Maka, FORENSIK dalam kerahiman ilahi bukan sekadar tempat pengkajian kematian, melainkan ruang pewartaan tentang harapan akan hidup kekal, ketika tubuh dan jiwa dipandang dengan belas kasih Allah yang menyeluruh.
Suluh Harapan Hidup Abadi
Di ruang Forensik, di mana tubuh-tubuh terbujur dalam diam dan kisah hidup terputus oleh maut, para dokter dan petugas medis menjalankan tugas yang jauh melampaui analisis ilmiah semata. Mereka bukan hanya menelusuri sebab-musabab kematian, tetapi secara tak langsung turut terlibat dalam misteri penderitaan dan kemanusiaan yang dalam.
Dalam terang iman, khususnya dalam spiritualitas Kristen, pelayanan di ruang Forensik adalah bentuk partisipasi dalam karya kerahiman ilahi—sebuah penghormatan terhadap tubuh manusia yang pernah dihuni oleh jiwa dan kisah hidup yang utuh.
Tubuh yang diam dan tak bernyawa bukanlah objek semata, melainkan saksi bisu dari kehidupan yang pernah ada—dari tangis, harapan, luka, dan cinta.
Bagi orang beriman, terutama dalam spiritualitas Katolik, tubuh manusia memiliki martabat karena diciptakan menurut gambar Allah dan suatu saat akan dibangkitkan dalam kemuliaan.
Maka, ketika dokter dan petugas medis memperlakukan jasad dengan hormat, kelembutan, dan ketelitian, mereka sedang menyentuh Tubuh Kristus yang tersembunyi dalam luka umat-Nya.
Di sinilah ruang Forensik menjadi tempat pelayanan kasih yang hening namun kudus.
Dalam Injil, Kristus yang bangkit menampakkan diri kepada para murid-Nya dengan luka yang masih terbuka—mengisyaratkan bahwa luka tubuh tidak menghilangkan kehadiran ilahi, melainkan justru menjadi tanda pengenalan dan kasih.
Maka, ketika petugas forensik menyentuh tubuh-tubuh penuh luka, mereka menyentuh misteri Paskah: penderitaan yang tidak sia-sia, dan tubuh yang dimuliakan melalui kasih.
Tugas mereka mencerminkan wajah Gereja yang menyapa bahkan di lorong-lorong kematian, bukan untuk mengadili, tetapi untuk memahami dan merawat hingga akhir.
Panggilan kerahiman ini juga menyentuh ranah keadilan dan kemanusiaan. Banyak jasad yang masuk ruang Forensik adalah korban kekerasan, kecelakaan, atau keterlantaran.

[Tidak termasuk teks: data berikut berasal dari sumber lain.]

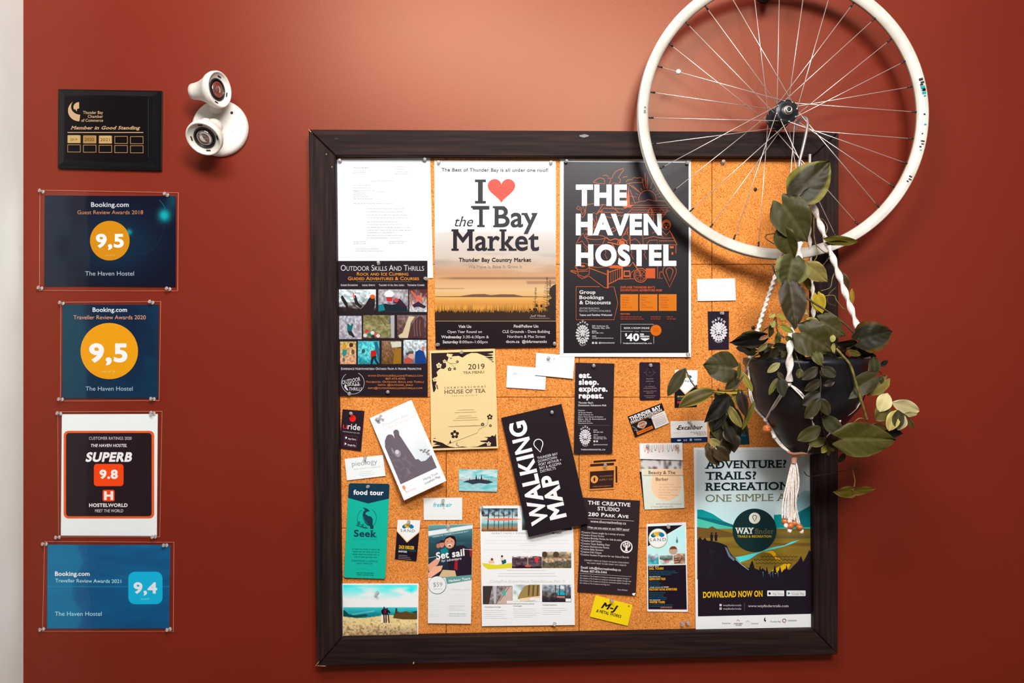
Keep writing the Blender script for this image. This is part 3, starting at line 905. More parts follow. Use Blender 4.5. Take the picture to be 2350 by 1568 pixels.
a.ell(961, 686, 7, 8, (232, 112, 90), 14); a.poly([(946, 700), (960, 692), (978, 704), (974, 708), (960, 704), (950, 706)], (56, 40, 66)); a.line([(944, 668), (954, 682), (970, 690)], 4, (206, 110, 90))
a.poly([(797, 743), (801, 744), (804, 748), (809, 742), (811, 744), (808, 756), (807, 762), (814, 773), (811, 775), (800, 766), (797, 760)], (20, 110, 112)); a.poly([(798, 760), (807, 760), (815, 773), (812, 775), (800, 767)], (50, 44, 56)); a.ell(822, 752, 4, 8, (156, 142, 152), 10)
for i, (x, y, c_) in enumerate(((838, 770, (226, 226, 226)), (842, 760, (216, 60, 76)), (848, 768, (54, 120, 96)), (855, 764, (232, 232, 226)), (863, 769, (226, 80, 90)), (856, 773, (30, 60, 56)), (868, 771, (230, 220, 214)))): a.ell(x, y, 4.6, 4.2, c_, 9)
a.poly([(895, 728), (901, 730), (899, 742), (894, 741)], (50, 74, 160)); a.line([(876, 734), (885, 748)], 1, (50, 50, 50)); a.poly([(896, 725), (905, 723.5), (905, 776), (898, 776)], (184, 182, 184))
a.poly([(938, 726), (952, 727), (943, 740), (941, 752), (936, 776), (917, 776), (914, 770), (924, 764)], (222, 204, 166)); a.poly([(961, 727), (969, 727), (973, 736), (974, 772), (939, 776), (942, 752), (952, 735)], (86, 54, 56))
for x in (951, 957, 964): a.line([(x, 734), (x - 1, 752), (x + 1, 772)], 1.4, (140, 104, 100))
a.poly([(786, 802), (796, 803), (794, 815), (788, 820), (786, 812)], (40, 150, 150)); a.poly([(787, 790), (797, 792), (794, 803), (787, 802)], (222, 160, 40)); a.ell(806, 792, 5, 5, (70, 50, 44), 9); a.ell(810, 808, 4, 6, (120, 84, 66), 9); a.ell(789, 826, 3, 5, (110, 110, 110), 8)
a.poly([(852, 806), (862, 804), (864, 814), (863, 824), (871, 836), (865, 836), (858, 824), (855, 836), (850, 836), (852, 822)], (30, 46, 60)); a.poly([(851, 806), (862, 803), (864, 816), (851, 820)], (206, 36, 30)); a.poly([(859, 784), (866, 785), (870, 800), (870.5, 830), (862, 806)], (22, 110, 136)); a.ell(834, 806, 4, 5, (50, 90, 106), 9)
a.poly([(896, 785), (921, 784), (921, 796), (900, 798)], (222, 220, 200)); a.poly([(906, 802), (921, 800), (921, 834), (902, 836)], (160, 116, 34))
a.poly([(953, 808), (962, 803), (972, 806), (978, 824), (978, 835), (952, 834)], (18, 66, 140)); a.ell(971, 800, 4, 5.5, (214, 120, 110), 10); a.poly([(930, 812), (940, 806), (950, 806), (948, 812), (936, 818)], (96, 80, 84)); a.ell(943, 818, 7, 6, (228, 170, 160), 12); a.poly([(928, 824), (938, 820), (948, 826), (944, 834), (928, 834)], (196, 84, 70))
a.text('Experience Northwestern Ontario From A Higher Perspective', 783, 849, 5.2, (214, 206, 212), w=184, sc=True, bold=0.02)
a.ring(810, 879, 26, 25.5, 1.1, (206, 202, 204), a0=-62, a1=232)
for i, t in enumerate(('OUTDOOR', 'SKILLS', 'AND', 'THRILLS')):
    a.text(t, (786, 797, 813, 801)[i], (882, 886.5, 887, 896.5)[i], (8.4, 7, 4.4, 7)[i], (232, 230, 230), w=(42, 28, 14, 30)[i], bold=0.01, shear=0.15, ang=(-11, -6, -6, 0)[i])
a.poly([(792, 881), (797, 887), (794, 887), (800, 896), (796, 896), (790, 889)], (236, 232, 232))
for i, (t, x0, w_) in enumerate((('www.OutdoorSkillsandThrills.com', 844, 126), ('807-473-4742', 885, 45), ('Facebook: Outdoor Skills and Thrills', 841, 132), ('Insta: @outdoor_skills', 868, 80), ('info@outdoorskillsandthrills.com', 845, 124))):
    a.text(t, x0, 864.5 + i * 7.1, 4.5, (222, 132, 70), w=w_, sc=True, bold=0.01)
a.done()

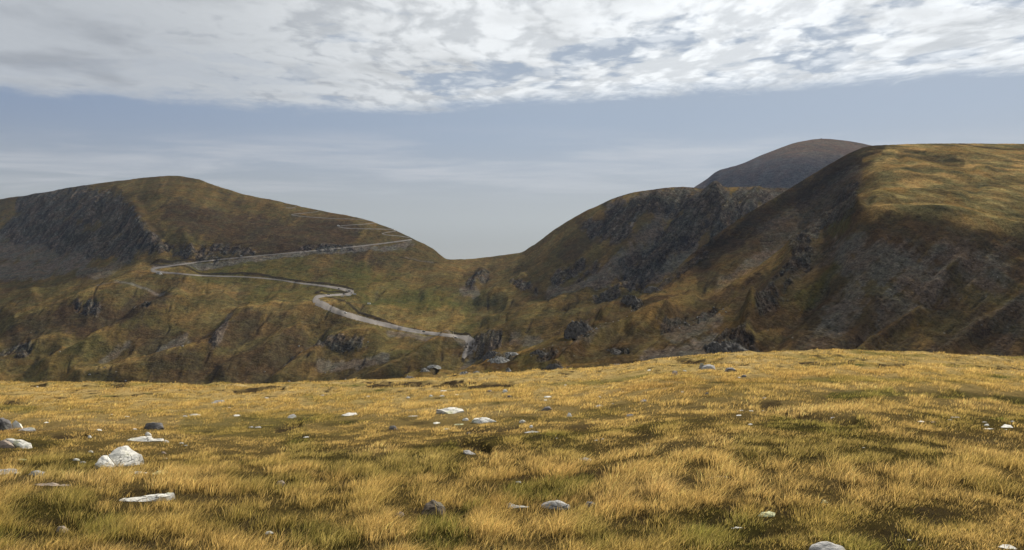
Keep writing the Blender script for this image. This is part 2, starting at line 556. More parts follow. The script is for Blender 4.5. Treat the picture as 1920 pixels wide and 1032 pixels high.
OLIVE = (0.118, 0.090, 0.036)
HEATH = (0.080, 0.057, 0.031)
GOLD = (0.27, 0.185, 0.070)
GREEN = (0.110, 0.100, 0.030)
DGREEN = (0.056, 0.066, 0.028)
ROCK = (0.120, 0.111, 0.102)
DROCK = (0.052, 0.047, 0.043)
SCREE = (0.185, 0.162, 0.142)
DARK = (0.028, 0.022, 0.017)
LIGHTR = (0.30, 0.29, 0.28)
HK = 0.70
OLIVE, HEATH, GOLD, GREEN, DGREEN, ROCK, DROCK, SCREE, DARK, LIGHTR = (tuple(v * HK for v in c_) for c_ in (OLIVE, HEATH, GOLD, GREEN, DGREEN, ROCK, DROCK, SCREE, DARK, LIGHTR))
PALE = {'olive': OLIVE, 'heath': HEATH, 'gold': GOLD, 'green': GREEN, 'dgreen': DGREEN, 'rock': ROCK, 'drock': DROCK,
        'scree': SCREE, 'dark': DARK, 'light': LIGHTR}
ROCKY = {'rock': 1.0, 'drock': 1.0, 'scree': 0.55, 'light': 0.9}


def paint(sh, strokes, col, rock, brk):
    for (kind, wgt, hw, pts) in strokes:
        m = stroke(sh.px, sh.bpy, pts, hw)
        # ragged edges
        m = sstep(m + brk * (0.95 if kind == 'scree' else 0.75 if hw > 5 else 0.25), 0.25, 0.85) * np.minimum(1, m * 4) * wgt
        col = mixc(col, m, PALE[kind])
        r = ROCKY.get(kind, 0.0)
        rock = rock + (r - rock) * m
    return col, rock


# ---------------- main massif: left mountain, saddle, middle ridge
TB = {
    -500: [(900, 600), (722, 880), (650, 1060), (590, 1300), (550, 1500), (500, 1750), (440, 2050), (415, 2300)],
    -300: [(900, 600), (722, 880), (650, 1050), (580, 1300), (540, 1500), (490, 1750), (430, 2050), (400, 2300)],
    0:    [(900, 600), (722, 880), (650, 1020), (580, 1220), (530, 1450), (470, 1800), (400, 2150), (374, 2350)],
    100:  [(900, 600), (722, 880), (645, 1010), (575, 1180), (525, 1400), (460, 1720), (378, 2050), (357, 2250)],
    200:  [(900, 600), (724, 880), (640, 1000), (565, 1170), (515, 1350), (450, 1560), (366, 1900), (340, 2150)],
    260:  [(900, 600), (724, 875), (640, 1000), (562, 1175), (508, 1360), (438, 1500), (362, 1800), (332, 2120)],
    320:  [(900, 600), (724, 870), (640, 1000), (560, 1180), (503, 1385), (432, 1510), (366, 1730), (329, 2080)],
    370:  [(900, 600), (725, 865), (640, 1005), (562, 1185), (502, 1390), (440, 1510), (375, 1730), (335, 2020)],
    400:  [(900, 600), (725, 865), (640, 1005), (562, 1190), (501, 1395), (446, 1510), (384, 1730), (346, 1990)],
    450:  [(900, 600), (726, 860), (640, 1010), (565, 1200), (500, 1400), (455, 1510), (400, 1720), (361, 1950)],
    520:  [(900, 600), (724, 850), (640, 1005), (568, 1190), (500, 1410), (455, 1520), (410, 1700), (376, 1880)],
    600:  [(900, 600), (722, 840), (640, 1000), (570, 1180), (500, 1420), (458, 1530), (422, 1670), (394, 1800)],
    650:  [(900, 600), (718, 835), (645, 975), (580, 1150), (500, 1430), (463, 1530), (430, 1640), (403, 1760)],
    700:  [(900, 600), (715, 830), (650, 950), (590, 1120), (500, 1440), (468, 1530), (440, 1620), (416, 1720)],
    740:  [(900, 600), (712, 830), (652, 940), (595, 1110), (502, 1445), (475, 1530), (452, 1610), (431, 1700)],
    780:  [(900, 600), (710, 830), (655, 930), (600, 1100), (508, 1445), (488, 1520), (468, 1590), (449, 1680)],
    810:  [(900, 600), (707, 830), (652, 935), (600, 1100), (515, 1420), (497, 1500), (482, 1580), (466, 1660)],
    840:  [(900, 600), (705, 830), (650, 940), (600, 1100), (522, 1400), (508, 1480), (497, 1560), (487, 1650)],
    870:  [(900, 600), (703, 825), (648, 935), (600, 1090), (528, 1380), (510, 1480), (498, 1570), (488, 1665)],
    900:  [(900, 600), (700, 820), (645, 930), (600, 1080), (535, 1340), (512, 1470), (497, 1570), (485, 1680)],
    940:  [(900, 600), (698, 810), (642, 915), (596, 1055), (538, 1270), (512, 1400), (495, 1510), (479, 1640)],
    980:  [(900, 600), (695, 800), (640, 900), (590, 1030), (540, 1200), (508, 1320), (488, 1440), (470, 1600)],
    1000: [(900, 600), (695, 798), (638, 898), (588, 1022), (540, 1175), (503, 1290), (478, 1410), (459, 1560)],
    1060: [(900, 600), (690, 790), (630, 890), (580, 1000), (540, 1100), (487, 1220), (442, 1350), (418, 1480)],
    1100: [(900, 600), (690, 790), (626, 885), (572, 995), (532, 1085), (470, 1200), (418, 1315), (394, 1440)],
    1150: [(900, 600), (690, 790), (620, 880), (560, 990), (520, 1070), (450, 1180), (395, 1280), (371, 1400)],
    1190: [(900, 600), (690, 790), (615, 880), (555, 985), (515, 1060), (438, 1165), (382, 1255), (358, 1370)],
    1230: [(900, 600), (690, 790), (610, 880), (550, 980), (510, 1050), (430, 1150), (377, 1230), (353, 1350)],
    1290: [(900, 600), (690, 790), (600, 880), (540, 970), (500, 1035), (432, 1125), (377, 1195), (351, 1335)],
    1318: [(900, 600), (690, 790), (600, 880), (540, 965), (500, 1020), (428, 1095), (374, 1160), (352, 1290)],
    1345: [(900, 600), (690, 790), (600, 870), (540, 950), (500, 1000), (420, 1060), (365, 1120), (346, 1200)],
    1375: [(900, 600), (690, 790), (600, 875), (540, 955), (500, 1025), (425, 1085), (370, 1150), (349, 1260)],
    1420: [(900, 600), (690, 790), (600, 880), (540, 970), (500, 1060), (432, 1120), (378, 1190), (349, 1310)],
    1480: [(900, 600), (690, 790), (600, 880), (540, 980), (500, 1100), (440, 1150), (387, 1220), (350, 1350)],
    1600: [(900, 600), (690, 790), (600, 880), (540, 980), (500, 1100), (450, 1150), (400, 1220), (362, 1400)],
    1750: [(900, 600), (690, 790), (600, 880), (540, 980), (500, 1100), (460, 1150), (410, 1220), (380, 1400)],
}
B = Sheet(TB, 2.0, 300, (-460, 1700))
px, py = B.px, B.bpy
X, Y, Z = B.world()
mpp = Y / F                                   # metres per picture pixel there
vis = sstep(B.t, 0.3, 1.0) * (1 - sstep(B.t, B.K - 1.15, B.K - 0.9) * 0.85)
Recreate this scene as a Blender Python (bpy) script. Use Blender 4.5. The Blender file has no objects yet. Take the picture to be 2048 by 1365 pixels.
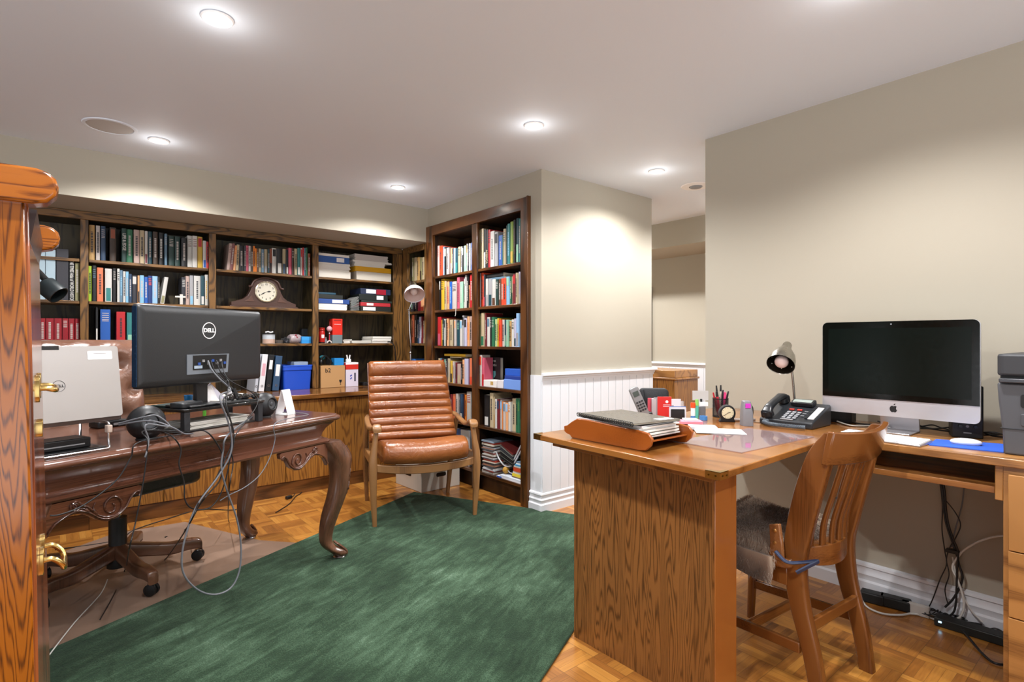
import bpy, math, random
from mathutils import Matrix, Vector
C = bpy.context.scene.collection
sc = bpy.context.scene
# ---------------------------------------------------------------- camera, world, exposure
FPX, YAW, Y0, EYE = 1094.88, 0.6906, 681.25, 1.17
cam_d = bpy.data.cameras.new('camera'); cam = bpy.data.objects.new('camera', cam_d); C.objects.link(cam)
cam.location = (0, 0, EYE); cam.rotation_euler = (math.pi/2, 0, -YAW)
cam_d.sensor_width = 36; cam_d.lens = 36*FPX/2048; cam_d.shift_y = -1.25/2048; cam_d.clip_start = 0.05
sc.camera = cam
w = bpy.data.worlds.new('world'); sc.world = w; w.use_nodes = True
# added fill through the unbuilt room end, brighter from below to lift the ceiling
_n = w.node_tree.nodes; _tc = _n.new('ShaderNodeTexCoord'); _sp = _n.new('ShaderNodeSeparateXYZ'); _mr = _n.new('ShaderNodeMapRange')
w.node_tree.links.new(_tc.outputs['Generated'], _sp.inputs[0]); w.node_tree.links.new(_sp.outputs[2], _mr.inputs['Value'])
_mr.inputs['From Min'].default_value = -.03; _mr.inputs['From Max'].default_value = .03; _mr.inputs['To Min'].default_value = 1.7; _mr.inputs['To Max'].default_value = .2
_n['Background'].inputs[0].default_value = (0.93, 0.96, 1.0, 1)
w.node_tree.links.new(_mr.outputs['Result'], _n['Background'].inputs[1])
sc.view_settings.view_transform = 'Standard'; sc.view_settings.look = 'None'
sc.view_settings.gamma = 1; sc.view_settings.use_curve_mapping = False
sc.view_settings.exposure = 0.70
CEIL = 2.337
POTS = [(0.44, 2.205), (0.445, 3.765), (1.98, 3.757), (1.98, 2.21), (3.165, 2.27), (1.98, 0.66), (0.44, 0.66), (0.44, -0.9), (1.98, -0.9), (4.3, 2.27), (4.3, 3.9), (4.3, 5.2)]  # the last three, unseen in the hall, are added to brighten its wall
POT_W = 50.0
POT_GAIN = [1.15, 1.45, 1.4, 1.15, 1.2, 1.25, 1.35, .8, .9, 1.5, 1.5, 1.5]

# ---------------------------------------------------------------- measuring helpers (real planes of the room)
_s, _c = math.sin(YAW), math.cos(YAW)
def ray(px):
    u = (px-1024)/FPX; return (_s+u*_c, _c-u*_s)
def atz(px, py, z=0.0):
    d = (EYE-z)*FPX/(py-Y0); x, y = ray(px); return Vector((x*d, y*d, z))
def atx(px, py, X0):
    x, y = ray(px); d = X0/x; return Vector((X0, y*d, EYE-(py-Y0)*d/FPX))
def aty(px, py, Yp):
    x, y = ray(px); d = Yp/y; return Vector((x*d, Yp, EYE-(py-Y0)*d/FPX))
def atp(px, py, p0, ang):          # vertical plane through p0 running along direction ang
    x, y = ray(px); nx, ny = -math.sin(ang), math.cos(ang)
    d = (p0[0]*nx+p0[1]*ny)/(x*nx+y*ny); return Vector((x*d, y*d, EYE-(py-Y0)*d/FPX))

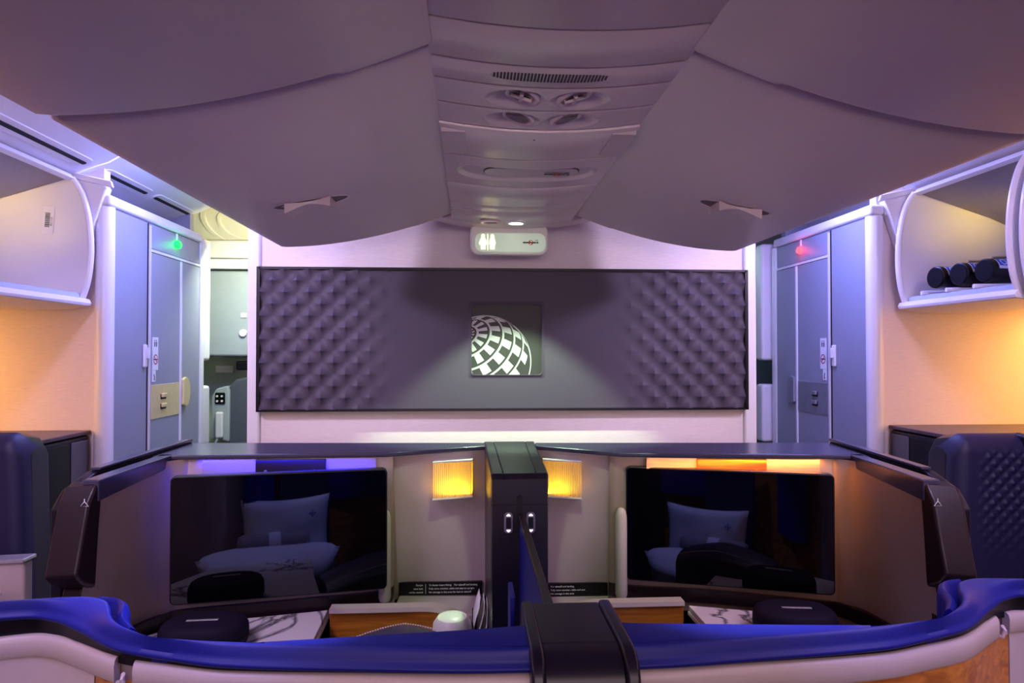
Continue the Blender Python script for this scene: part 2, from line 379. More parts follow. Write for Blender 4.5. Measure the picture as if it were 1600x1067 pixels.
# aisle ceilings with slotted air vents, both sides
def aisle_ceiling(s):
    ref = -1.57 if s < 0 else 1.57+2*XC
    X = lambda d: ref+s*d      # d>0 outboard
    n = 'left' if s < 0 else 'right'
    prof = [(.10, 2.150), (.06, 2.165), (.035, 2.178), (-.07, 2.215), (-.13, 2.25), (-.36, 2.33), (-.75, 2.38)]
    segs = [(-3.0, 2.905), (2.915, 3.90)]
    names = ['near', 'far']
    for (y0, y1), w_ in zip(segs, names):
        slots = [(.8, 1.75), (1.85, 2.86)] if w_ == 'near' else [(2.96, 3.38), (3.43, 3.87)]
        t = empty('ceiling_air_panel', (X(0), (max(y0, .5)+y1)/2, 2.17), 'white %s ceiling panel with dark air slots over the %s aisle' % ('nearer' if w_ == 'near' else 'farther', n), 'ceiling panel', 'slotted ceiling panels')
        rows = [[(X(a), y, z) for a, z in prof] for y in (y0, y1)]
        rows2 = [[(X(a), y, z+.012) for a, z in reversed(prof)] for y in (y0, y1)]
        v, f = loft([rows[0]+rows2[0], rows[1]+rows2[1]]); mk('panel', v, f, WHITEP, t, bev=.003)
        for a, b in slots:
            # frame is a raised ring, slot a dark inset on the sloping face
            def onp(d, off): # point on slope between (.035,2.178) and (-.07,2.215)
                k = (.035-d)/.105; return (X(d), 2.178+.037*k-off)
            ring = []
            for (hw, off, m_, nm, ins) in ((.032, .004, TRIMW, 'slot_frame', 0), (.0085, .0062, DARKG, 'air_slot', .018)):
                pts = [(d_, y_) for y_, d_ in rrect((a+b)/2, -.012, (b-a)-2*ins, 2*hw, hw*.95, 4)]
                V = []
                for dd in (off, -.002):
                    for d_, y_ in pts:
                        x_, z_ = onp(d_, dd); V.append((x_, y_, z_))
                k = len(pts); F = [tuple(range(k)), tuple(range(2*k-1, k-1, -1))]+[(i, (i+1) % k, k+(i+1) % k, k+i) for i in range(k)]
                mk(nm, V, F, m_, t, bev=.002 if m_ is TRIMW else 0)
aisle_ceiling(-1); aisle_ceiling(1)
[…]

Dalam mengidentifikasi, memverifikasi, dan merestorasi jasad-jasad ini, para petugas berperan sebagai jembatan antara dunia yang hidup dan dunia yang telah pergi—menyediakan kejelasan, penghiburan, dan penghormatan terakhir bagi keluarga yang ditinggalkan.
Tindakan mereka menjadi doa tanpa kata, liturgi diam yang mempersembahkan kasih bagi mereka yang tak lagi bisa bersuara.
Ruang Forensik adalah altar tersembunyi, tempat tubuh manusia—yang pernah menjadi bait Roh Kudus—diperlakukan dengan martabat terakhirnya.
Dalam tindakan ilmiah yang tepat dan penuh empati, para petugas medis menjalankan spiritualitas pelayanan yang sejati.
Mereka adalah tangan-tangan rahmat yang tidak hanya menyentuh tubuh yang dingin, tetapi juga menyentuh jantung kerahiman Allah, yang tidak pernah meninggalkan anak-anak-Nya bahkan dalam kematian.
Di sana, keilmuan dan iman bertemu dalam kasih, dan ruang Forensik berubah menjadi tempat harapan akan hidup yang kekal.